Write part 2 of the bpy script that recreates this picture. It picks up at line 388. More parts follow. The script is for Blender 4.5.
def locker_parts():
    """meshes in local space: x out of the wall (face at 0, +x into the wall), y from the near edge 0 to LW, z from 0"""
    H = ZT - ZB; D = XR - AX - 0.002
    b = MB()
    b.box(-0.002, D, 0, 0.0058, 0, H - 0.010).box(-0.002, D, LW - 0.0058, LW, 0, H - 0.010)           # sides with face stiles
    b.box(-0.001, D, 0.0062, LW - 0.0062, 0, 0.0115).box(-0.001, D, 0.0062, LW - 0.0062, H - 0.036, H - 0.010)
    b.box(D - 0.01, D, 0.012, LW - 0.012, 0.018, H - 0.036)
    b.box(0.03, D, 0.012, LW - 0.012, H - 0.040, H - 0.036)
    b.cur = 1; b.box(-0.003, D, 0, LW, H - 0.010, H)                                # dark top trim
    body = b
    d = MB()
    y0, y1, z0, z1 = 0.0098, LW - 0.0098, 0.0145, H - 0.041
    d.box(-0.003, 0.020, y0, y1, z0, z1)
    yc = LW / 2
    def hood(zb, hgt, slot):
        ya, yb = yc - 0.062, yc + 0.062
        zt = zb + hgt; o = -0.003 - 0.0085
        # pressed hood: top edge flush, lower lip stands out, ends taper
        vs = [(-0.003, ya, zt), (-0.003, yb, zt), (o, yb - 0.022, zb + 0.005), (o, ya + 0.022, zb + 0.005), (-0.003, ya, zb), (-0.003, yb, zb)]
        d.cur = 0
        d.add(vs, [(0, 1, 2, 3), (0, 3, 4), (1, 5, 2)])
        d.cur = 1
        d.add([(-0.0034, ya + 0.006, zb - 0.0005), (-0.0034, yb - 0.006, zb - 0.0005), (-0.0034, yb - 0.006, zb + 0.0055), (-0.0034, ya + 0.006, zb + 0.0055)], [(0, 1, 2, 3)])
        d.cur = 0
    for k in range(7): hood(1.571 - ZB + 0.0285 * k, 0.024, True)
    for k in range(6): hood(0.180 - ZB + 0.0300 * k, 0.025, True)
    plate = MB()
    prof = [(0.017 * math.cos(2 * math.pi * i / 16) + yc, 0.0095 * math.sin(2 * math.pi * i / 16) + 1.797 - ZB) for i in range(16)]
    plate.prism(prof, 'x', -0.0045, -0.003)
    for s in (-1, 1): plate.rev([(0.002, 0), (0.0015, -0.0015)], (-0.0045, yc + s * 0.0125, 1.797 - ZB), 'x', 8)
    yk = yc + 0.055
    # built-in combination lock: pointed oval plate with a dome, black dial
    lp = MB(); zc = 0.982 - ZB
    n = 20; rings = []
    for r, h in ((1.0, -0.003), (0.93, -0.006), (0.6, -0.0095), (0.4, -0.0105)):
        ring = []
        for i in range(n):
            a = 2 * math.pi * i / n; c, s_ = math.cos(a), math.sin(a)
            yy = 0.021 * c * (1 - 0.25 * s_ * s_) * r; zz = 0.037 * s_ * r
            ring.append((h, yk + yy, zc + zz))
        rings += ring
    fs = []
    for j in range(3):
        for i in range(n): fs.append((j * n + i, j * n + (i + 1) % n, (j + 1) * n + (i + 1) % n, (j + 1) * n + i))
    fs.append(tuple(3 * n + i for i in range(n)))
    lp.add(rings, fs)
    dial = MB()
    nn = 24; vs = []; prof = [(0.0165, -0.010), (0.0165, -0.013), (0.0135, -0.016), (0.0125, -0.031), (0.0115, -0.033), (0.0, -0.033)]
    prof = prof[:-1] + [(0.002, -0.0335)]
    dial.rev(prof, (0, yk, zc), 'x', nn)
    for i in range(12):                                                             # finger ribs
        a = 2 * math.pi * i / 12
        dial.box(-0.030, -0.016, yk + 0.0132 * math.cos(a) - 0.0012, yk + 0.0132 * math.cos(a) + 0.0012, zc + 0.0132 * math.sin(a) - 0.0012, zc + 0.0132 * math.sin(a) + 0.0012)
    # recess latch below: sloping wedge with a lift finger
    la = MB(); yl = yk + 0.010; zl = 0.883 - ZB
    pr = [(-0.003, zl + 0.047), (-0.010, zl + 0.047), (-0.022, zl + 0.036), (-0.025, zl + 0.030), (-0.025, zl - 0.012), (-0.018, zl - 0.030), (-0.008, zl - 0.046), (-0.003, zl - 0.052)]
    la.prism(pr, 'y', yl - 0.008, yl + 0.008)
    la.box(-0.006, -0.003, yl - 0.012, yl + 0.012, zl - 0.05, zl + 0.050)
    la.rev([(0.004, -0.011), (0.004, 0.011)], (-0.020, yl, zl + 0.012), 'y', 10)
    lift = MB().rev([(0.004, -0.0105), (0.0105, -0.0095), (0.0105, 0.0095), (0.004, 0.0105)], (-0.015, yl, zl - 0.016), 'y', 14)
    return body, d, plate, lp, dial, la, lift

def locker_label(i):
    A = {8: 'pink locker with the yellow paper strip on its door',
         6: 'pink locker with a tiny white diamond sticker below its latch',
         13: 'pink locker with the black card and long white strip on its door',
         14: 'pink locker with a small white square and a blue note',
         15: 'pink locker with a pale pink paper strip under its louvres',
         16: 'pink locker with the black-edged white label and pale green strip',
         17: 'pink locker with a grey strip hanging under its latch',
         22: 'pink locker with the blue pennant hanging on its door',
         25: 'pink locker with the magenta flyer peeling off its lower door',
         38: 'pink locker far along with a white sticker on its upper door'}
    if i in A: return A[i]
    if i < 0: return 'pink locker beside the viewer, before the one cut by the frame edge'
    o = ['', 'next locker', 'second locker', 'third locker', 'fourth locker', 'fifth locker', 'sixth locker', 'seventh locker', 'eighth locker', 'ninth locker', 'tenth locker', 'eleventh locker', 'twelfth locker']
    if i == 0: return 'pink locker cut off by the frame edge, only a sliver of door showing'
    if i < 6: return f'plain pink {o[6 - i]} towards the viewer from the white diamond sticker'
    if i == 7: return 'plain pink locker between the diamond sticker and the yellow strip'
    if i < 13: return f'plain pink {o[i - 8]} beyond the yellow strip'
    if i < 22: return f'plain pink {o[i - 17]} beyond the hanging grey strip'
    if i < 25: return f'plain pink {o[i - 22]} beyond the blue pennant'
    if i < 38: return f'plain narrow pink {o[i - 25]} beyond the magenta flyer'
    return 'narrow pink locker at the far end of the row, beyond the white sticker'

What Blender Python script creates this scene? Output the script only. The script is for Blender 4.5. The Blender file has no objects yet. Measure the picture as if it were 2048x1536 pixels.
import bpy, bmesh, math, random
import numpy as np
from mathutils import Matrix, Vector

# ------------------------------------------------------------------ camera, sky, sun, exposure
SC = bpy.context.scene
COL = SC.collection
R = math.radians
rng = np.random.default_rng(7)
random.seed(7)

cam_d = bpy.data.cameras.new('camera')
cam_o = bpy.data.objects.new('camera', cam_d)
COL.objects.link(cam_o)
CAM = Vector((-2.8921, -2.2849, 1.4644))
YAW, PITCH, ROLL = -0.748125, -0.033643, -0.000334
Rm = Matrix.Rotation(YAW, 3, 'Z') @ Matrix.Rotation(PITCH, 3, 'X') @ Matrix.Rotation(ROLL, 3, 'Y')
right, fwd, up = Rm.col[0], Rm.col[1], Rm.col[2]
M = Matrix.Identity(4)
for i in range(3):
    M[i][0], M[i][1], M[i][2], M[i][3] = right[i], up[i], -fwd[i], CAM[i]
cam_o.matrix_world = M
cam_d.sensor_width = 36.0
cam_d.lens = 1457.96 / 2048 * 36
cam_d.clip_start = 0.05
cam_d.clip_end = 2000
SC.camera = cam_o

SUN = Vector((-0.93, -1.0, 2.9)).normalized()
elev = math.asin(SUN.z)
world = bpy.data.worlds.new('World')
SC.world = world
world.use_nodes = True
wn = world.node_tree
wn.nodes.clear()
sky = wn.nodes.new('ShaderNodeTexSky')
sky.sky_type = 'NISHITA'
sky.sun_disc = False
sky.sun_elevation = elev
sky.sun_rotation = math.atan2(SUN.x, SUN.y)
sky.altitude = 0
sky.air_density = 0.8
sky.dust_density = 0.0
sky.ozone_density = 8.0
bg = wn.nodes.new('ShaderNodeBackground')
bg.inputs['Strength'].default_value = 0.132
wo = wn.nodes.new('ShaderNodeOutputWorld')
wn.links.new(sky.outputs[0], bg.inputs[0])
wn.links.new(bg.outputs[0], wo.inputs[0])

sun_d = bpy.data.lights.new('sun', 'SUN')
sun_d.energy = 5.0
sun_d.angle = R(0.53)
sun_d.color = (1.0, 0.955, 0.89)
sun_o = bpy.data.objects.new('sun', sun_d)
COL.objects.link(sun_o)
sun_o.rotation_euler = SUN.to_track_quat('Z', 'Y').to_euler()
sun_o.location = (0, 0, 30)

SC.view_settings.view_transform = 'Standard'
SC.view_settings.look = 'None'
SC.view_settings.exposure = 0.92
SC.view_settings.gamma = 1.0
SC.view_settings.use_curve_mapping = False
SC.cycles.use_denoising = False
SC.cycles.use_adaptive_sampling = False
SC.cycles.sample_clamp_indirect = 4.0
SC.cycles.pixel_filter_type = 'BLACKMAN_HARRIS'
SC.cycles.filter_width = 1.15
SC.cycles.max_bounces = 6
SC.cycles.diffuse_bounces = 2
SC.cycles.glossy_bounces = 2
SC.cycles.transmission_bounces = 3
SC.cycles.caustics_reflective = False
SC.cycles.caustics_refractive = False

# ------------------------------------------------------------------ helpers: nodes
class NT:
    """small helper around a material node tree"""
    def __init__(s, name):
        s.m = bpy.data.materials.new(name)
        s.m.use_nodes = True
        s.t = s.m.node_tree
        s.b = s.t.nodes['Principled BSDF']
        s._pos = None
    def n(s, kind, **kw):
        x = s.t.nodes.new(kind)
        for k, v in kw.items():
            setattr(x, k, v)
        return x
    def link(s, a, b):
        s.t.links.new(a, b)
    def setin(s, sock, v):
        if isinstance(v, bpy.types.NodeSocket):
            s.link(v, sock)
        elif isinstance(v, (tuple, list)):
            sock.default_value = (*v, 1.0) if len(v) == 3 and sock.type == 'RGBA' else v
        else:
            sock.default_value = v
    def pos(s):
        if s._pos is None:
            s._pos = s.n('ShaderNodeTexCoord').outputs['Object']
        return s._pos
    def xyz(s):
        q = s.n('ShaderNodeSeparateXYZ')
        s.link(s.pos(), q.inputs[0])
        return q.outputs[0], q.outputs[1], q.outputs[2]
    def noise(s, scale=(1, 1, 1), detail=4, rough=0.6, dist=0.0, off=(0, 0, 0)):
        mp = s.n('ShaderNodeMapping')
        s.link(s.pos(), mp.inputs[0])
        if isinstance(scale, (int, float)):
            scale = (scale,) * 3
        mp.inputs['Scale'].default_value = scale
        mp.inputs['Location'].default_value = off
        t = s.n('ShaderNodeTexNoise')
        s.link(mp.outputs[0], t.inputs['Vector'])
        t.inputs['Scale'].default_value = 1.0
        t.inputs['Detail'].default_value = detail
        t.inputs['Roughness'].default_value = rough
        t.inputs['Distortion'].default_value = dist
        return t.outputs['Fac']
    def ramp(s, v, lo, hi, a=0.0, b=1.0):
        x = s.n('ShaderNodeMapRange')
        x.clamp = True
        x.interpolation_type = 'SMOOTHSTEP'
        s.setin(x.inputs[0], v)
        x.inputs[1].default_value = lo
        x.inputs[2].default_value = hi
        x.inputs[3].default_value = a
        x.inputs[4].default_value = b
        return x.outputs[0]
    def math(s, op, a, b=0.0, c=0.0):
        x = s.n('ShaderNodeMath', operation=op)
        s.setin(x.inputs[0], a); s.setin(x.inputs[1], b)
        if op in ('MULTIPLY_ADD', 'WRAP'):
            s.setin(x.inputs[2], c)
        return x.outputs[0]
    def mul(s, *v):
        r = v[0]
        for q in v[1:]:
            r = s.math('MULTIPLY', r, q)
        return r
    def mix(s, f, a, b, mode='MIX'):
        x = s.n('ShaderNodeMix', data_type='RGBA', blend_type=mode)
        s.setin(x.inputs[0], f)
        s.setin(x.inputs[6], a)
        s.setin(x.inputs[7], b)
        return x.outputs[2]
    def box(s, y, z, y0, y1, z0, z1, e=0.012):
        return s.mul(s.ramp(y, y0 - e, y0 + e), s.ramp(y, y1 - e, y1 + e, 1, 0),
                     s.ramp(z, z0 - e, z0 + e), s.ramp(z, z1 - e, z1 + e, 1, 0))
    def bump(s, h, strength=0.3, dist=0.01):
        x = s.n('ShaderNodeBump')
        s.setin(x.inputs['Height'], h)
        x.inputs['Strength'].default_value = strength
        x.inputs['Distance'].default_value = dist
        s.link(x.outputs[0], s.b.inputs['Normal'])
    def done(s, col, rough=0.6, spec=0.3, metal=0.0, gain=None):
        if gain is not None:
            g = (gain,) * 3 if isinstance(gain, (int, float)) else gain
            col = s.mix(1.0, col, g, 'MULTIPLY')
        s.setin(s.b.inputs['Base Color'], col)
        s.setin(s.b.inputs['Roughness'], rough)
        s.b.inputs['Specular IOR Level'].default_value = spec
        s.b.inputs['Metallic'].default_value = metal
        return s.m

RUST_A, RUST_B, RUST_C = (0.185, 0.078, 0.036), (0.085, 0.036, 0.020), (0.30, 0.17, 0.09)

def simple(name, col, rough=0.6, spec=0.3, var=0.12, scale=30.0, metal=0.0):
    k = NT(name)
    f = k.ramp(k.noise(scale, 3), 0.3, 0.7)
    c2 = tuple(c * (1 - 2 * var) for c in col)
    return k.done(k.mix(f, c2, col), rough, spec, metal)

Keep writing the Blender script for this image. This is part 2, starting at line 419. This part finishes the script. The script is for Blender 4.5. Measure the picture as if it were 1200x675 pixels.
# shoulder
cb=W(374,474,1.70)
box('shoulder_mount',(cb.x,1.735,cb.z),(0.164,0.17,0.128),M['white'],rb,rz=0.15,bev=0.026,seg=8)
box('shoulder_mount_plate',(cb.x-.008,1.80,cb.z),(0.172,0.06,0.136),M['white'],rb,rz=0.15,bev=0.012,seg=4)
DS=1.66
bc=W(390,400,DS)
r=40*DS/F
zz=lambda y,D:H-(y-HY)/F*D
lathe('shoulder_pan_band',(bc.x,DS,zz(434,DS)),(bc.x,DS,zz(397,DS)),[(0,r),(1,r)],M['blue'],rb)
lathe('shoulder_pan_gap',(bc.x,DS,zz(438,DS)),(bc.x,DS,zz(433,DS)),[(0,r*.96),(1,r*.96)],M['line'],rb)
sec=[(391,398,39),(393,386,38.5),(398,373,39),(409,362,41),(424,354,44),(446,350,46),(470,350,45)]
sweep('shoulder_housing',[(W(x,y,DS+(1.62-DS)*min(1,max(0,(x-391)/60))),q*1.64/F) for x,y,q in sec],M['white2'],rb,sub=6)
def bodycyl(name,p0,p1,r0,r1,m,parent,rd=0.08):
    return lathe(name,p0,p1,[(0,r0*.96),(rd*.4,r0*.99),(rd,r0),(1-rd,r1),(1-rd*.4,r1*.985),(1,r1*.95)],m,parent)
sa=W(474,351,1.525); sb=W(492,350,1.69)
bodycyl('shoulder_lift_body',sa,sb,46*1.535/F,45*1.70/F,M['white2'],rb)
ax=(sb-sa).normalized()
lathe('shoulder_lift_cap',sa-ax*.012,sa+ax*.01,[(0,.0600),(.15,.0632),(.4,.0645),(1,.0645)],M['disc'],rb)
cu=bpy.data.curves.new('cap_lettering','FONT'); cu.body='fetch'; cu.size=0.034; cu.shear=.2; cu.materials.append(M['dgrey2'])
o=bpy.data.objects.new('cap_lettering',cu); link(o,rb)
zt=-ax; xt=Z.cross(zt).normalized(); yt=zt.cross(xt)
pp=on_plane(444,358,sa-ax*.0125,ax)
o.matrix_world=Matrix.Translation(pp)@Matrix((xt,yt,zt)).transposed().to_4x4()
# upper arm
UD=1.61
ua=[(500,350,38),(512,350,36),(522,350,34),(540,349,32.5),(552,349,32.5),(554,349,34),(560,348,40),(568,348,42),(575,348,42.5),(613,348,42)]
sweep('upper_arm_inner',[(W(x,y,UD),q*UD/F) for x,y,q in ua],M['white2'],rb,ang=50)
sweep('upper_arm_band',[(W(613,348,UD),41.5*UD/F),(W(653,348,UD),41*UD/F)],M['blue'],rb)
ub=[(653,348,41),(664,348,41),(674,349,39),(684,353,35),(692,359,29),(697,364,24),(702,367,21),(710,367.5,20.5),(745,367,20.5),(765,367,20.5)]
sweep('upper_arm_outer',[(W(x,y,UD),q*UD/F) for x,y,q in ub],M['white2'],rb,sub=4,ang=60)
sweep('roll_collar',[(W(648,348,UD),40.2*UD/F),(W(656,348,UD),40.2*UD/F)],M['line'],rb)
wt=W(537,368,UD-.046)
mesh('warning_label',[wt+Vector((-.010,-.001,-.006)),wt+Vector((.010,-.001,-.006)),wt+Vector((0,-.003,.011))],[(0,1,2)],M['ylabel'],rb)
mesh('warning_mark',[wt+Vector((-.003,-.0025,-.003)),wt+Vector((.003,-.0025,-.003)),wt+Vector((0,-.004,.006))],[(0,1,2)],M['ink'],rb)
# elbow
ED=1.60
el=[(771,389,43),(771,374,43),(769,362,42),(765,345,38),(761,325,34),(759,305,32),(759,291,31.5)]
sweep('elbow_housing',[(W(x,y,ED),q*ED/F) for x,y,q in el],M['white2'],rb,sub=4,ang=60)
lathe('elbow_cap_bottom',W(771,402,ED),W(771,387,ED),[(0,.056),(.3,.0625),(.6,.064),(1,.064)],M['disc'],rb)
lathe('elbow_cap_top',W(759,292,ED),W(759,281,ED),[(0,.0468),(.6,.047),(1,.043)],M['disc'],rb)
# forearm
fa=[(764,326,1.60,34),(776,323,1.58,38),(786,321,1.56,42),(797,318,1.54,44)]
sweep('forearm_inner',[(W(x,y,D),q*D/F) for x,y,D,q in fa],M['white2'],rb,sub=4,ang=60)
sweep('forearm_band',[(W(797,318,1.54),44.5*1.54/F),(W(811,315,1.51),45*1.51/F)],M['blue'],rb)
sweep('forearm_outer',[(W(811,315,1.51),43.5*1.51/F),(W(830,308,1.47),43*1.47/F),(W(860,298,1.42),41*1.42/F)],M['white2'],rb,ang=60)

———

■ **TASK STATEMENT**
Pick out each line containing "only" and report it.

■ **ANSWER IN FULL**
    if i == 0: return 'pink locker cut off by the frame edge, only a sliver of door showing'
What Blender Python script creates this scene? Output the script only. The script is for Blender 4.5. The Blender file has no objects yet. Measure the picture as if it were 2048x1536 pixels.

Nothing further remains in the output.